When the waves of high-beta wealth come crashing down, they can affect an entire town like Aspen as well as a much larger canvas like the American consumer economy. In a plutonomy, we're all occasional butlers now, relying in the increasingly erratic jobs and spending of the wealthy.

Frank then elevates the discussion to the state government level and profiles California, which as he shows, has over the years grown more dependent on tax revenue from a few large income tax payers who are largely high-beta rich from Silicon Valley. This stands out:

The masses at the bottom require increased funding for entitlements and social programs. But those at the top, who are increasingly paying for those programs, will exert an outsize influence on politicians through their money and will lobby for lower tax rates. The result is that governments will have more booms and busts and permanent deficits.

I have a problem with one of the author's proposed solutions to the problem of over-dependence on the high-beta rich - that governments, companies, and individuals need to save more during booms so they ride out the busts. This coordinated desire by all sectors of the economy to suddenly save simultaneously is precisely what turns the booms into sudden busts. While the author is referring to local governments, which could literally run out of money, it would have been better if he had made a distinction between a local government, which is merely a currency user, and a sovereign currency-issuing federal government. That sovereign assumes the counter-party role of doing the dissaving whenever the other sectors, the companies and individuals, suddenly stop spending, so as to ensure that the whole economy doesn't suddenly grind to a complete halt.

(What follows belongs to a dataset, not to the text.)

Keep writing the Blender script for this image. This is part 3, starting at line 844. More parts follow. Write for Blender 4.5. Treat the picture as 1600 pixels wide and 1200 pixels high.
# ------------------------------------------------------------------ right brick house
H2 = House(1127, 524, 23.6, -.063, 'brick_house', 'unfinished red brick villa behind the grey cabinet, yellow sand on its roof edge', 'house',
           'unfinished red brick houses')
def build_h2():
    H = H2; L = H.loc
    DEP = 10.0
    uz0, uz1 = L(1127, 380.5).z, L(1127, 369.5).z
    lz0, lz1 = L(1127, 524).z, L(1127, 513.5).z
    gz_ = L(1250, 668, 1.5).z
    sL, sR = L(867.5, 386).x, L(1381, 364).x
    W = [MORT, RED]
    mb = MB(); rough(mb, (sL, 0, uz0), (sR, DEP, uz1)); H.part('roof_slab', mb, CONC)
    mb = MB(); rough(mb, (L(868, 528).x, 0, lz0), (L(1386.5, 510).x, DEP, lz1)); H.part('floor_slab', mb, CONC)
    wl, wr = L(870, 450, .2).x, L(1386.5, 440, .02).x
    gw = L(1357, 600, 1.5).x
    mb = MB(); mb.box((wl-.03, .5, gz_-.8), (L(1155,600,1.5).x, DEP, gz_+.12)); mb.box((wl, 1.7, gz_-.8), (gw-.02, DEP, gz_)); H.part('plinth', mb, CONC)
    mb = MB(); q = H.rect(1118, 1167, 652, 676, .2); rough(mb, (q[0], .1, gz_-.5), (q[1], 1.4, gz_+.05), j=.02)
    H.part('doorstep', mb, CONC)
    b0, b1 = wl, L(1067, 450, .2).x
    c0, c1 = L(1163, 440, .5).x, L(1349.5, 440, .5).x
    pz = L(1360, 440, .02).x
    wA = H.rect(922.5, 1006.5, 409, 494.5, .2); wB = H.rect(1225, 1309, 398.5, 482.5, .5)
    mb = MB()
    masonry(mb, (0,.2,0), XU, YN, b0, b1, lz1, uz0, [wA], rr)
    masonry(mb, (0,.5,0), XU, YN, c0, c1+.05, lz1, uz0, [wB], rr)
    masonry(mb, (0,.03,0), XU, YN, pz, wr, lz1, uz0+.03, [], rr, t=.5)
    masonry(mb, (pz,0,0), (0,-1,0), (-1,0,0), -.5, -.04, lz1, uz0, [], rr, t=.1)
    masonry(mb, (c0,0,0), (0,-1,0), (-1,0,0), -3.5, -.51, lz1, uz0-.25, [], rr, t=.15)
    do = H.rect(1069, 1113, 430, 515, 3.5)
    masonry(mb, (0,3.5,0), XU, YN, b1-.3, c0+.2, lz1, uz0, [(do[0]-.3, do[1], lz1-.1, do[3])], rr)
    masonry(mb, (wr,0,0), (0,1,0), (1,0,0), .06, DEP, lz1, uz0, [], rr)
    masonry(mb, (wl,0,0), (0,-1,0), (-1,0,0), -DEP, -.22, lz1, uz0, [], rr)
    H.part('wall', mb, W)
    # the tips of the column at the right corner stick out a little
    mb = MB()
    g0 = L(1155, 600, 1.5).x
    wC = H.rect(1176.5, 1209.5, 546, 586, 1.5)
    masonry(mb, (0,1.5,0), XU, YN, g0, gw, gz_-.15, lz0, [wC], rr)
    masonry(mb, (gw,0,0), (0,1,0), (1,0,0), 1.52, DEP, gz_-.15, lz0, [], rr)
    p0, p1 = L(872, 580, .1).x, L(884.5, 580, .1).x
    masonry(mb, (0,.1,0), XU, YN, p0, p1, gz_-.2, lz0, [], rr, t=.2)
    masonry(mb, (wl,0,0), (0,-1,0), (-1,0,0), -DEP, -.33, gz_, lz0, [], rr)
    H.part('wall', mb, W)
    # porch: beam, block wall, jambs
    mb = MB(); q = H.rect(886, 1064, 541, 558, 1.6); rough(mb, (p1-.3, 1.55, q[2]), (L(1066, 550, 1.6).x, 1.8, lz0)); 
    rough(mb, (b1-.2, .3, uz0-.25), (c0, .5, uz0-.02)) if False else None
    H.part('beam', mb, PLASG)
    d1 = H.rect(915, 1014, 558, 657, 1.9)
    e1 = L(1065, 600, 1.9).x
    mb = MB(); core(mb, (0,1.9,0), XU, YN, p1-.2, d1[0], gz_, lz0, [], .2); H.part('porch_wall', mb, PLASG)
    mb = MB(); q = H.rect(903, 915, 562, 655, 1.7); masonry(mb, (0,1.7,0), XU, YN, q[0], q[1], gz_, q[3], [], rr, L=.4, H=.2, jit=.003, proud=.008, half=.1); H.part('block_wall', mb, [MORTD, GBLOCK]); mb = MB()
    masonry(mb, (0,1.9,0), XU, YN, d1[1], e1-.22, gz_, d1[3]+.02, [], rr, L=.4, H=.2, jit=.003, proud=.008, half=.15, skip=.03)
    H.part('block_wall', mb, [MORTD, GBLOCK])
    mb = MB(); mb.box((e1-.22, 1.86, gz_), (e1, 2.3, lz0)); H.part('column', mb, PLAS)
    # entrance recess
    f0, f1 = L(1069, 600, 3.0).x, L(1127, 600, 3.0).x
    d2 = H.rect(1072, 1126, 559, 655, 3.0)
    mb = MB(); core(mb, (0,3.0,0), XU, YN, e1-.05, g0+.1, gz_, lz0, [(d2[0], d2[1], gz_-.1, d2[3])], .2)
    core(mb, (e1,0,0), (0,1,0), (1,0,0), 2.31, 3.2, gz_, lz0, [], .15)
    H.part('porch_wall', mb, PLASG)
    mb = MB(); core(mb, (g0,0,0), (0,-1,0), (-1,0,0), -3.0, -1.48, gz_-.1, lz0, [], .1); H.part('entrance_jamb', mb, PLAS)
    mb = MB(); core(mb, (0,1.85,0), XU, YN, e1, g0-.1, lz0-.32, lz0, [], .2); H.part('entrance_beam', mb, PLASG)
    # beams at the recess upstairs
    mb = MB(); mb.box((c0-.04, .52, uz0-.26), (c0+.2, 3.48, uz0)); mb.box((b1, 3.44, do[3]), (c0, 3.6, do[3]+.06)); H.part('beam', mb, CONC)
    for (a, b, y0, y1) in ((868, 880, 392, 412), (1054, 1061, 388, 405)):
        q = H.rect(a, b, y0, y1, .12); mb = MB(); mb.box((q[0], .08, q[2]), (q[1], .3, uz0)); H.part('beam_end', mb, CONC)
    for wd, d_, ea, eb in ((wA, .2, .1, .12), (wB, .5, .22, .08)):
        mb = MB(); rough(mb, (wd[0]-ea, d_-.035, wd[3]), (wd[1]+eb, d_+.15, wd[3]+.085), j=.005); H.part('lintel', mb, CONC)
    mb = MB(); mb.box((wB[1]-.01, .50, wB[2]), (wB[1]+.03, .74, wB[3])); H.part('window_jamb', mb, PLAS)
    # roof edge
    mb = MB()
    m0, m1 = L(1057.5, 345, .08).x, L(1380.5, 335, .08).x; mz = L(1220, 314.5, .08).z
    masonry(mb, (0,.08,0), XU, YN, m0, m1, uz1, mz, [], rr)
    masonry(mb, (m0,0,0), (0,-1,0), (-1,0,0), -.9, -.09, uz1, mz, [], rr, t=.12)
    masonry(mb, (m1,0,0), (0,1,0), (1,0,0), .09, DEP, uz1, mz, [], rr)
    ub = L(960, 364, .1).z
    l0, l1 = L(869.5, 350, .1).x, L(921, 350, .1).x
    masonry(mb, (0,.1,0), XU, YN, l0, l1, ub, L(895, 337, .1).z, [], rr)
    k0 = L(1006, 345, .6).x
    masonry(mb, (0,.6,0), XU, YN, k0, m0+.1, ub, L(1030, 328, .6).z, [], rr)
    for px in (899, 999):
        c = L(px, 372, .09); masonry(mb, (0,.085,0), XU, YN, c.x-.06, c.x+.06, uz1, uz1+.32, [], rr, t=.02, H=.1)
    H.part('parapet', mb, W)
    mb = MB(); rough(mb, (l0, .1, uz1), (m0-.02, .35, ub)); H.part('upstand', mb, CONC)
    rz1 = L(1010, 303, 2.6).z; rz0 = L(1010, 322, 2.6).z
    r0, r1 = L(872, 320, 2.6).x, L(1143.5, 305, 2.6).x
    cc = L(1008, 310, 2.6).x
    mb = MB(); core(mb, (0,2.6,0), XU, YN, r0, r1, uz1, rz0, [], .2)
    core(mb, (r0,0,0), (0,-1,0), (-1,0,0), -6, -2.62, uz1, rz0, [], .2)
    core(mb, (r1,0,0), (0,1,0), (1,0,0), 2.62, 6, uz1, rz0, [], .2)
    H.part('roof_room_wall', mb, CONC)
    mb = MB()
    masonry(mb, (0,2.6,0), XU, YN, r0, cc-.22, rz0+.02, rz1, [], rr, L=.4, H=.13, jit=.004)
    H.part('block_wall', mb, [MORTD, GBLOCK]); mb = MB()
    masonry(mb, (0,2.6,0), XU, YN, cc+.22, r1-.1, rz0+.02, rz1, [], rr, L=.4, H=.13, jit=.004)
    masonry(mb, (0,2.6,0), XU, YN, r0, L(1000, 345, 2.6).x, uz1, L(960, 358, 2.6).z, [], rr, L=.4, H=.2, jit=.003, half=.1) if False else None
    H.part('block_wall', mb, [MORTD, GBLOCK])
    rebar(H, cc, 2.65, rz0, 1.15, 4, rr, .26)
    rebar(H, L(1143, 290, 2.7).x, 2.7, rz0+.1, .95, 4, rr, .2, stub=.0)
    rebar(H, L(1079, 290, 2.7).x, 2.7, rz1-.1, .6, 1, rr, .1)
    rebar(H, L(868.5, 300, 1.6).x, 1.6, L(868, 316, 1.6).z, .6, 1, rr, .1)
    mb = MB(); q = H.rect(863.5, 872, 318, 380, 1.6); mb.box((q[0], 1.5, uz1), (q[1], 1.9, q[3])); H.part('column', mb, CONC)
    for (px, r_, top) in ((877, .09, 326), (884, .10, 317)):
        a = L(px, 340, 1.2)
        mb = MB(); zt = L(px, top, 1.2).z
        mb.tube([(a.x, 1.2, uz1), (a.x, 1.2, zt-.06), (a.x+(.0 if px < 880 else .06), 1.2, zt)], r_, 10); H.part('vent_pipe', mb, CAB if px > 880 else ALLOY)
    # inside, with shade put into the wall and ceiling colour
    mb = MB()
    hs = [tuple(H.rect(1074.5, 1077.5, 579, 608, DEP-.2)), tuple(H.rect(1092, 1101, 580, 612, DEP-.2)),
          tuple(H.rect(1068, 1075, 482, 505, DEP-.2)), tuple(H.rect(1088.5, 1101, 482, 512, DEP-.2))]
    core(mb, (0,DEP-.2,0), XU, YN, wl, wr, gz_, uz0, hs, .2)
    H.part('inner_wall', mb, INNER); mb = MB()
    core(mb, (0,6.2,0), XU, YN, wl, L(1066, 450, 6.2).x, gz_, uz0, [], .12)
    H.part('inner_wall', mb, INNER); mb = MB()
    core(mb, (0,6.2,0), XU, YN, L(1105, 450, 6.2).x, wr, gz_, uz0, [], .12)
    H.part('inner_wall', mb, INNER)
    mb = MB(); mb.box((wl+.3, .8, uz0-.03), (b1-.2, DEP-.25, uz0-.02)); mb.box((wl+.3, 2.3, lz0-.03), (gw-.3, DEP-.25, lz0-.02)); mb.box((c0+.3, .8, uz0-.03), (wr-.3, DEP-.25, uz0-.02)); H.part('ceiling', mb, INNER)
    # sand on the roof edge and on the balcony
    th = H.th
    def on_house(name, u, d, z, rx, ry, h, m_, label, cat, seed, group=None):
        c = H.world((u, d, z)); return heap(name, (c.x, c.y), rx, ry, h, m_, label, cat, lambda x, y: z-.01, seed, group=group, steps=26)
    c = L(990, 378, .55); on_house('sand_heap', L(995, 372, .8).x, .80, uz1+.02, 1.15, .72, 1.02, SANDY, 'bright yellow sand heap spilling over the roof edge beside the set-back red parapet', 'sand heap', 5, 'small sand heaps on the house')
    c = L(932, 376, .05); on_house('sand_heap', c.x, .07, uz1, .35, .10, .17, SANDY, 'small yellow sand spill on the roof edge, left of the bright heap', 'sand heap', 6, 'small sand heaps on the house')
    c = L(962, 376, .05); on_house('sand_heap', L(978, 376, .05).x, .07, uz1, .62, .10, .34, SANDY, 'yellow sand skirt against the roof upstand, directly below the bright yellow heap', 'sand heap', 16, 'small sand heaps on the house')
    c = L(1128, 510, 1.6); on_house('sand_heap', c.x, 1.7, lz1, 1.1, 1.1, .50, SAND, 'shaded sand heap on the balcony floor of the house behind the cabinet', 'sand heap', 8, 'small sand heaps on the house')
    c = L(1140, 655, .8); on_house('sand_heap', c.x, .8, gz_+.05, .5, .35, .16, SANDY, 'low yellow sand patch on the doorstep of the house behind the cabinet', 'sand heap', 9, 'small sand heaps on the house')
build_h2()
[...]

I would also have appreciated a furthering of this idea:

In the age of high-beta wealth, most of the spending and taxpaying in America will be directed by the stock market. As Greenspan noted, stocks are no longer just measurements of growth and decline, but the main drivers of both. In an economy dominated by the rich, S&P is the new GDP.

While I agree with this statement, I would take it further and say that therein lies the main problem: that S&P is the new GDP, and that people have moved away from the idea of acquiring and maintaing wealth via continuous investment in actual companies, and into getting rich by buying and cashing out at the right time. Nobody plays for the long haul anymore, including those who originally got rich the classic way. Many eventually sell out and use the sudden liquidity speculating in short term investments instead, which while in aggregate results in the self-perpetuating effect of increasing the prices of those very same investments, does not really result in creating new productive endeavours, which is a prerequisite for growing GDP, which is then a prerequisite for the continuous rise in S&P. Without real investments and real growth in the real economy, S&P growth coming from just more money chasing the same investments is not sustainable, and the money being taken out of the real economy will eventually make itself evident with the S&P boom and bust. (He does profile one guy near the end who gets it).

Nonetheless, if you want a change from reading long serious economic tomes of how and why the economy now experiences more frequent booms and busts, and want to lose yourself in amusing stories of the 'high-beta rich,' then this book is worth a read. I found it so when reading my review book.